According to data from the Washington Association of Sheriffs and Police Chiefs, the Langley Police Department has not had four commissioned police officers since 2018. During that year, the city had one of the highest ratios, statewide, of commissioned officers per 1,000 people, at 3.40.
In 2020, with a city population of 1,195 and three officers, that ratio had fallen to 2.51, which was still more than three times the rate of commissioned officers in the Island County Sheriff’s Office.
Cyr proposed that the city should convene a new, temporary advisory group dedicated to exploring public safety needs for the city. The ad hoc committee, he said, would make a recommendation on whether a fourth officer should be hired and would present a report to the council by mid-November.
Cyr’s research and proposal was met with skepticism by his fellow council members. Councilmember Thomas Gill said the data about the other municipalities didn’t seem to be “remotely right.” He also pointed out that the city’s existing Civil Service Commission is already in charge of handling staffing matters related to the police department.
Councilmember Peter Morton said it seemed that Cyr had “cherry-picked” the data and called the 10-year budgeted cost of an additional officer that he had presented “a cheap shot.” With the amount of commissions the city already has, he said, he didn’t think studying the issue of public safety would be productive.
“We’re studied out,” Morton said.
Councilmember Dominique Emerson said she saw the steep price tag of a new officer as an investment. She raised concerns about Cyr’s scheduling model for the three current officers, saying that vacations and illnesses were not covered by it.
Councilmember Christy Korrow said the conversation was making her uncomfortable and added that she did not want to chip away at the city’s police department.
“I am not opposed to exploring creative alternatives to public safety,” she said. “I personally think that needs to happen at the county level.”
Langley Police Chief Don Lauer told the council that working 18 to 20 “overtime” hours every week has taken a toll on him and his family.
“I’ve been doing that to assist the city in order to be able to help control the budget,” said Lauer, who has a salaried position.
During a previous city council meeting, he led a presentation showing rotating schedules and the effect of fatigue on police officers.
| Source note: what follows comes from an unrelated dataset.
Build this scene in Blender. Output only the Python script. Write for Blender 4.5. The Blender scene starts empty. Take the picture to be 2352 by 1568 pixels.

For over a year now, he has been advocating that the city should hire a fourth police officer to ease the burden of the police department’s current scheduling model.
Reserve officers, he pointed out, are not meant to replace full-time, commissioned police officers.
In the end, Cyr’s motion for his proposal failed in a 1-4 vote.
At the same meeting, the council adopted a budget amendment that funds a fourth officer.